Millions of school children have failed to show up for the start of the school year in Cameroon’s English speaking regions, even after the government freed most of the jailed leaders of anglophone protests.
A teacher at Ntamulung bilingual high school in Bamenda, Cameroon, is teaching 20 children who have shown up on day one of the school year. At least 70 were expected in the classroom.
Schools have been closed in the English-speaking northwest and southwest regions of Cameroon since November last year when lawyers and teachers called for a strike to stop what they described as the overbearing influence of French. After strike leaders were arrested, pressure groups called for their immediate and unconditional release before resuming classes.
Last week, 55 of the 75 anglophone protesters were released and their charges in a military tribunal dropped.
Analysts said it was an important concession to the strikers’ demands that could open the way to renewed talks to the end the crisis.

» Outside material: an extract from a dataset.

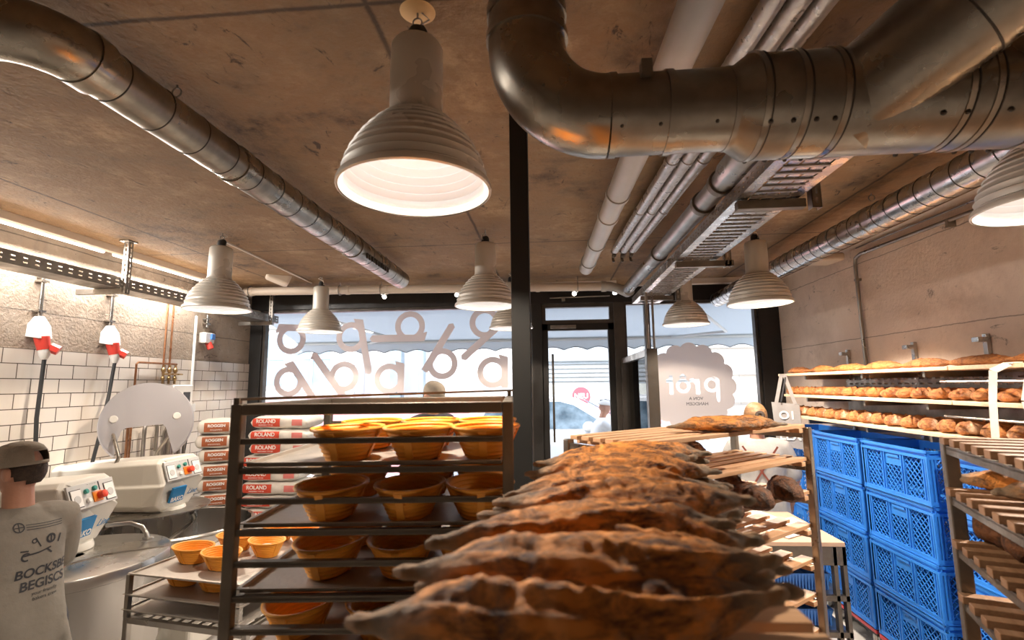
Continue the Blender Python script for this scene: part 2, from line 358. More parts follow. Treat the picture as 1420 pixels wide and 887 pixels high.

But separatist groups are asking for Cameroon President Paul Biya to release another 20 people, to call back those who escaped into exile, and to recall 5,000 soldiers deployed to the English-speaking regions before dialogue can begin.
Journalist Finnian Tim, who was released from jail after seven months, says the detainees wish to see schools reopen.
“We were pleading with our brothers to stop whatever thing they were doing, because what they were doing, like ghost towns, was not helping us in any way. We are pleading with them to instead stop. Schools can go on for me. My children have stayed home. I paid fees last year for close to 1,300,000 francs (about $2,000 US dollars) for all children I sponsor in school. It went like that, so why should I tell my children to stay home again?” he asked.
The government sent senior officials to the anglophone regions to convince parents to send their children to school. The Secretary of State in the Ministry of Industries, Mines and Technological Development, Fuh Calistus Gentry, visited northwestern Cameroon.
“The state can not sit and fold its hands and see people being prevented from going to school, such a state becomes an irresponsible state in the eyes of the world community,” Gentry said. “If you prevent someone from going to school, it can not be accepted.”
President Biya has announced reforms in response to the strike, like a new common law division at the Supreme Court, the creation of English departments at the country’s school of magistracy and the appointment of the first anglophone to head the judicial bench of the Supreme Court. But he has said that he will engage in no dialogue that threatens national unity.